Daily Dispatch — Feb 25, 2026

AI game dev workflows are shifting to routed agents, runtime playtesting loops, and web-first pipelines like Three.js and Tauri+WASM.

The strongest signal today was workflow architecture: teams are moving from single-tool coding to orchestrated build-test-deploy loops.

Traditional IDEs are getting replaced by routed agent stacks: developers cycle across tools based on task fit, context limits, and runtime integration. The relevant shift is not model preference. It is operational: route planning, context handoff, and reliable iteration at speed.

Practical takeaways (workflow routing)

  • Maintain a living project brief (vision, constraints, current priorities) that each agent can read and update between passes.
  • Split work into lanes: generation, critique, and execution checks. Treat handoffs as first-class artifacts, not ad hoc prompts.
  • Measure throughput by time-to-verified-change, not by single-model output quality.
  • Public workflow example: Unity one-shot behavior + design-doc maintenance on X.

The second signal was tighter runtime feedback loops. Reports of autonomous playtesting and agent-based QA pointed to a practical direction: connect agents to the actual runtime, not just the codebase. Browser-connected workflows via DevTools MCP and game-engine integrations like Godot MCP were repeatedly called out as force multipliers because they close the gap between "generated" and "verified."
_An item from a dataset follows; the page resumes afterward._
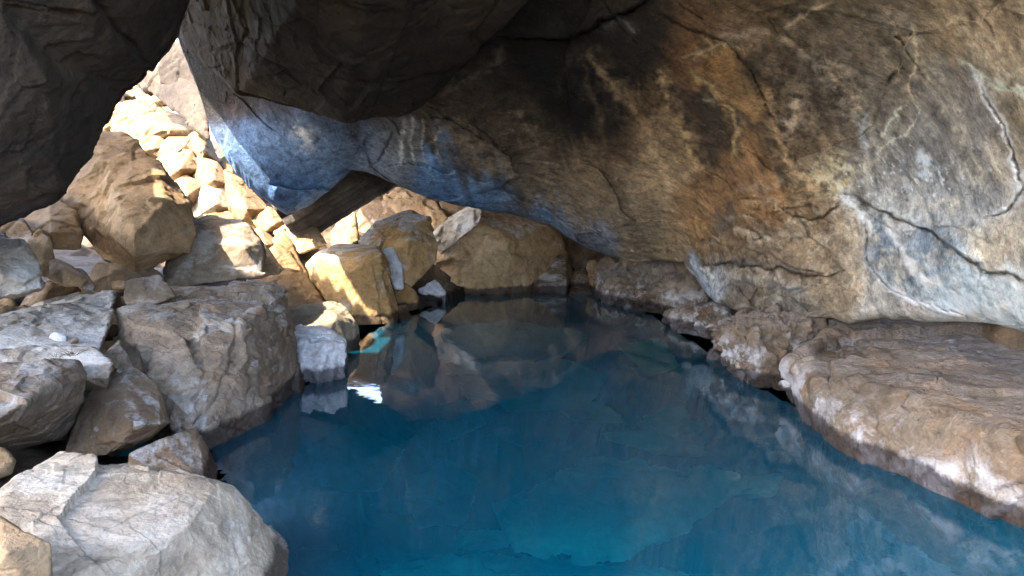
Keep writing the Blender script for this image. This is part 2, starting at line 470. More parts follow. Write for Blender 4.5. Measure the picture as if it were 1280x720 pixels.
BLOBS = [  # x, y, radius, sRGB tone; blues hold painted skylight, blacks soot and shade
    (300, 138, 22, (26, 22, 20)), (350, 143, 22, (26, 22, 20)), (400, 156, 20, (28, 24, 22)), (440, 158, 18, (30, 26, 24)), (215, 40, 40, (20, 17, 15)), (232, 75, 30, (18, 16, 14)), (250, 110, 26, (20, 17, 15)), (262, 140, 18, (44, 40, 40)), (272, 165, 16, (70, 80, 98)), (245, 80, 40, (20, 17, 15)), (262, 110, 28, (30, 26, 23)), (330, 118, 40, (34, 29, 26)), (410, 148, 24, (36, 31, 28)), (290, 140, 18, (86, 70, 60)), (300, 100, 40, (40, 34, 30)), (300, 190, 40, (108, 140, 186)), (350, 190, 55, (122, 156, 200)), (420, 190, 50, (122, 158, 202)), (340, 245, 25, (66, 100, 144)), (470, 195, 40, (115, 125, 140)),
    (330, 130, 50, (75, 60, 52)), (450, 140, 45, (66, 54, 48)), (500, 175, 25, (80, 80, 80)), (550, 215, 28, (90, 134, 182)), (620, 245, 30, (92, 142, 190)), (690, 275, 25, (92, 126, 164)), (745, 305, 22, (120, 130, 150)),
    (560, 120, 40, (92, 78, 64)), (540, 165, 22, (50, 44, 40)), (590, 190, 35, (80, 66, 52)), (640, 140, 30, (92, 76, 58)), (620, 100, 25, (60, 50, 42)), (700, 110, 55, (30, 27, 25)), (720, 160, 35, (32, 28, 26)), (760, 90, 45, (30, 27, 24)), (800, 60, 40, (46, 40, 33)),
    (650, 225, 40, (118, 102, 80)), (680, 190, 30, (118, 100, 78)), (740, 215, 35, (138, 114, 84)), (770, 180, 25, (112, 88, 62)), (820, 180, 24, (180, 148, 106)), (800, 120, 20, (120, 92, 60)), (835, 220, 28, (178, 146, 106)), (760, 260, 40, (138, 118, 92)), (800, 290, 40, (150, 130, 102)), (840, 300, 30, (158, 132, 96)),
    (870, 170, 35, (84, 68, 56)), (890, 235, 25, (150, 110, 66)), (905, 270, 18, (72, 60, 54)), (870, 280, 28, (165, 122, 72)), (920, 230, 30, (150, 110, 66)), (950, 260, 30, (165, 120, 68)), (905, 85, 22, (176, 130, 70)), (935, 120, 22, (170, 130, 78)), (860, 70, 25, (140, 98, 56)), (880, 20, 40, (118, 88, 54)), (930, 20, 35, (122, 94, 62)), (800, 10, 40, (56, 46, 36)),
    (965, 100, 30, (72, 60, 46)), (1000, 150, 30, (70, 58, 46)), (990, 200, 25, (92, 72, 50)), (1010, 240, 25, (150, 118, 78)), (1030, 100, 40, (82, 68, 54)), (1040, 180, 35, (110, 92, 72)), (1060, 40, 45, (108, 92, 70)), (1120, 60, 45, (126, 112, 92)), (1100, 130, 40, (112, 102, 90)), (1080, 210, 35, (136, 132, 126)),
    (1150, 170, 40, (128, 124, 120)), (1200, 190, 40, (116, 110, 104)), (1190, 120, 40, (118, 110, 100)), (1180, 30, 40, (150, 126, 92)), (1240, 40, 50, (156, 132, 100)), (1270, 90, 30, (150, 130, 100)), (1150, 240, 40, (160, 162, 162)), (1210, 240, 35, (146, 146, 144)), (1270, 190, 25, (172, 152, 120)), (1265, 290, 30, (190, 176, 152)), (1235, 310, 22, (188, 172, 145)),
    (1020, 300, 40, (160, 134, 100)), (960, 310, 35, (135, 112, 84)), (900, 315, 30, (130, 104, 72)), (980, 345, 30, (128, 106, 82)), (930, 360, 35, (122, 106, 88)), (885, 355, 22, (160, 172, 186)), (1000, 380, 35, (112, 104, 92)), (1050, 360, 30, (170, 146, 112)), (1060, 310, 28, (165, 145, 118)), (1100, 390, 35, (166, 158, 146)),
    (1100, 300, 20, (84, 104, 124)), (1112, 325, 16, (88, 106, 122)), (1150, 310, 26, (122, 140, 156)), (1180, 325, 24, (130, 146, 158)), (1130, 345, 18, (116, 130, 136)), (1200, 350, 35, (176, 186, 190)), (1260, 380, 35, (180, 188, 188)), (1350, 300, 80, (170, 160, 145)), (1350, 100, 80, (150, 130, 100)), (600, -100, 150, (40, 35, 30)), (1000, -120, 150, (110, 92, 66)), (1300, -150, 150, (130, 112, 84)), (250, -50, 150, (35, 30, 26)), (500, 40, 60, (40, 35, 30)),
]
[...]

Practical takeaways (runtime feedback)

  • Wire browser and engine observability early so agents can validate behavior, not just produce code diffs.
  • Require each autonomous pass to return evidence (screenshots, console errors, gameplay notes) before accepting changes.
  • Isolate agent scope to a single project/runtime session to reduce accidental cross-project edits.

Resources

  • Chrome DevTools MCP server: github.com/mcp/chromedevtools/chrome-devtools-mcp
  • MCP specification repository: github.com/modelcontextprotocol/modelcontextprotocol

Web-first delivery strategy also kept gaining ground. A Three.js game at play.fun (X post) reflected a wider emphasis on instant distribution.

At the implementation level, builders shared concrete pipeline patterns: Tauri wrappers for desktop + web parity, Rust cores compiled to WASM, and CI/CD flows that auto-publish public playable branches. In parallel, experimental Unreal-to-WebGPU work suggests teams are still probing high-fidelity web paths, but the near-term pattern remains clear: optimize for smallest friction to first play.

Also Noted

  • A new agent-world RPG experiment launched at crustland.com.
  • Teams building world-model pipelines reported active exploration of natural language and image-to-game paths.
  • Terrain/heightmap generation remains unstable with general image models, reinforcing the need for domain-specific tuning.
  • Ongoing production tests for agent workflows were shared at heysquib.com.
  • "Threemogged" continued spreading as shorthand for web-first engine mindshare (X post).
  • A vibe-coded jam project was shared at johnsen.ai/games/kettlebell-climber/index.html.